Das Internet ist ein Teil unseres sozialen Wirkungsfelds geworden. Völlig unterschiedlich sind die dort anzutreffenden Menschen: Viele geben sich als redliche Leute aus und verfolgen üble Ziele mit linken Methoden. Andere setzen eine Trollaktion nach der anderen und führen die Gutgläubigen hinters Licht. Mit welchen Motiven sie das tun, sei dahingestellt. Die Motive der Agenturen, die sich für öffentliche Meinungsbildung bezahlen lassen, sind finanzieller Art. Sie gestalten Umfrageergebnisse durch suggestive Fragen, sie manipulieren Balkendiagramme durch Beschneiden der y-Achse, sie verdrehen selbst wissenschaftlich anmutende Studien so, wie es von ihren Auftraggebern gewünscht wird. Und sie täuschen in sozialen Netzen eine soziale Wirklichkeit vor, die künstlich erschaffen wurde.

Es reicht nicht, diese Leute für die Bösen zu halten und sich selbst auf der vermeintlich richtigen Seite zu wähnen, der Seite des Bürgerprotests. Denn wir alle haben keine Kenntnis darüber, welche Impulsgeber hinter Anonymous, Occupy und ähnlichen Gruppen stehen. Man könnte auch mal überlegen, was es symbolisiert, sich ausgerechnet mit dem Konterfei von Guy Fawkes zu maskieren, einem Terroristen, der aus Glaubensgründen König und (!) Parlament in die Luft jagen wollte. In der Schreibweise „Faux“ bedeutet sein Name „falsch“, und mit „folks“ hat er gar nichts zu tun. Das sind Spielereien, natürlich. Und es geht auch gar nicht darum, ob Sie oder ich die Ziele und Methoden von Anonymous-Gruppen gut finden oder schlecht.
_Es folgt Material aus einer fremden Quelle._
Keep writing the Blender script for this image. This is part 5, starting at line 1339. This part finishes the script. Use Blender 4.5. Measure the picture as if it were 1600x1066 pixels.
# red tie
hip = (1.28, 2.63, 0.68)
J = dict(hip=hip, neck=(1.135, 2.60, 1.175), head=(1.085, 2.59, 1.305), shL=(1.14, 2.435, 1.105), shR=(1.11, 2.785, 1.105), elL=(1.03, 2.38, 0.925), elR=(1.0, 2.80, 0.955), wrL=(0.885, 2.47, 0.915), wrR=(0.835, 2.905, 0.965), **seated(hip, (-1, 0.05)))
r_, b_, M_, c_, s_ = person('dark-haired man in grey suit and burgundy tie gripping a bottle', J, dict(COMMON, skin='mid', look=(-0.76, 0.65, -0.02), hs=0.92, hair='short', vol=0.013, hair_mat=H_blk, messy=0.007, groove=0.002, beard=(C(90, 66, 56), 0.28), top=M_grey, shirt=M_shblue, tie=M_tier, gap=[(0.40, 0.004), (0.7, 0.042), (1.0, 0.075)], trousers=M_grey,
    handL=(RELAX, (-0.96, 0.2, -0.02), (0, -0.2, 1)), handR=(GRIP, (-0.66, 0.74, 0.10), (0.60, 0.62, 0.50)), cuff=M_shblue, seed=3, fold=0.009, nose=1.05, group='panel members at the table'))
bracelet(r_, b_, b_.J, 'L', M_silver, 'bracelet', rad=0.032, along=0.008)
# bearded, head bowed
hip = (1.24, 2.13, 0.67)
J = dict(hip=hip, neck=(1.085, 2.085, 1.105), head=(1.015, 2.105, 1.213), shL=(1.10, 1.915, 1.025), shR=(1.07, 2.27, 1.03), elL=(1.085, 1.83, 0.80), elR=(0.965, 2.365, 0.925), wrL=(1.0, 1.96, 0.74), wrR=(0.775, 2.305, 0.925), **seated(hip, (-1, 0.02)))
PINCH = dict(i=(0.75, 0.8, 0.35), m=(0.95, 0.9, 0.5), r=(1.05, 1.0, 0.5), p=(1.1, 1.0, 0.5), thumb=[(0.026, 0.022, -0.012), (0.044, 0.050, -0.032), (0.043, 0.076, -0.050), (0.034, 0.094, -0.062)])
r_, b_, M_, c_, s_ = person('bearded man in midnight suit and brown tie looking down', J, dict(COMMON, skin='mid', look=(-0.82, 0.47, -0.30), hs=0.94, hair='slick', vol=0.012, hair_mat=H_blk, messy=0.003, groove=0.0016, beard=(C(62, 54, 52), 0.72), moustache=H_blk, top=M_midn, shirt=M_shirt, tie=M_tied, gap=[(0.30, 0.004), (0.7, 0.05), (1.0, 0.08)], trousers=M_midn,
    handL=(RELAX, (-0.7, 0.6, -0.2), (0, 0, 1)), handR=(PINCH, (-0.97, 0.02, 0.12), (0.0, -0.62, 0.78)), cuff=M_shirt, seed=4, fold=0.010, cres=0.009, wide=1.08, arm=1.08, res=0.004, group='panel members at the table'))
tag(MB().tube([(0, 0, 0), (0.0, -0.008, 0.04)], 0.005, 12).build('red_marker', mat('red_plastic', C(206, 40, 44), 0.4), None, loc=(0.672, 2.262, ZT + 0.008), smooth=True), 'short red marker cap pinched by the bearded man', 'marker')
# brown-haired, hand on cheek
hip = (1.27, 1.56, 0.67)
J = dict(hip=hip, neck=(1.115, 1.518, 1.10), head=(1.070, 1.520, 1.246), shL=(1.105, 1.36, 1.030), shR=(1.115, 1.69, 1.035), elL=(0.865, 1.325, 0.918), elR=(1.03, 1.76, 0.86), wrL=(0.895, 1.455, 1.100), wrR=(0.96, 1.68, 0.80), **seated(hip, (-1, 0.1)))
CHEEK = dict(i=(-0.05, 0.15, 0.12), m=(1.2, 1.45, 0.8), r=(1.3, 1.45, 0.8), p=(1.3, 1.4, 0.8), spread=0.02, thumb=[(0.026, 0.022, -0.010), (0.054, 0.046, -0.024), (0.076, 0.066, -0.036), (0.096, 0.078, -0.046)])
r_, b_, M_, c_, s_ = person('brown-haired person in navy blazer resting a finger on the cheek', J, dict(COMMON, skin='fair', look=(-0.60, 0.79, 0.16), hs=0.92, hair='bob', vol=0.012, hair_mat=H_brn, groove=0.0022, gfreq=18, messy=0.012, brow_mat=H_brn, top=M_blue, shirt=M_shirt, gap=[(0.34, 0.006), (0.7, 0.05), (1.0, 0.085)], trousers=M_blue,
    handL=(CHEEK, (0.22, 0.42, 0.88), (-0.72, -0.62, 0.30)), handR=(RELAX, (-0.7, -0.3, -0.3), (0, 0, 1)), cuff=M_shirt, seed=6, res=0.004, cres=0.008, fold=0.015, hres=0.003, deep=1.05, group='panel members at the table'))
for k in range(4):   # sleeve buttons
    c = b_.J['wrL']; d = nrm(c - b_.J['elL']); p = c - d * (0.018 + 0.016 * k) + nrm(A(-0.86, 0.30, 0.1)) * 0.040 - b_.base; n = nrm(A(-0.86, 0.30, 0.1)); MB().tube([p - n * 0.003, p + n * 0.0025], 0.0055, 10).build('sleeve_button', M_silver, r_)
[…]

Entscheidend ist, dass sich diese inzwischen sehr schlagkräftige Nötigungsmaschine auch von einer intelligent vorgehenden PR-Agentur oder einem Geheimdienst in Bewegung setzen lässt. Dass unter diesem Label nicht nur gegen Despoten und Internetzensur vorgegangen wird, sondern auch gegen rechtsstaatlich gedeckte Polizeiaktionen, gegen Urheberrechte und Privatunternehmen, kann durchaus auch andere Hintergründe haben, als die Freiheit der kleinen Leute. So wie bei der Protestbewegung zur Verhinderung eines Goldtagebau-Projekts in Roşia Montană, Rumänien. Finanziert und gesteuert wird sie von einem einzigen Mann: George Soros, selbst eine ganz große Nummer im Goldgeschäft. Wem das wohl am Ende nützen wird?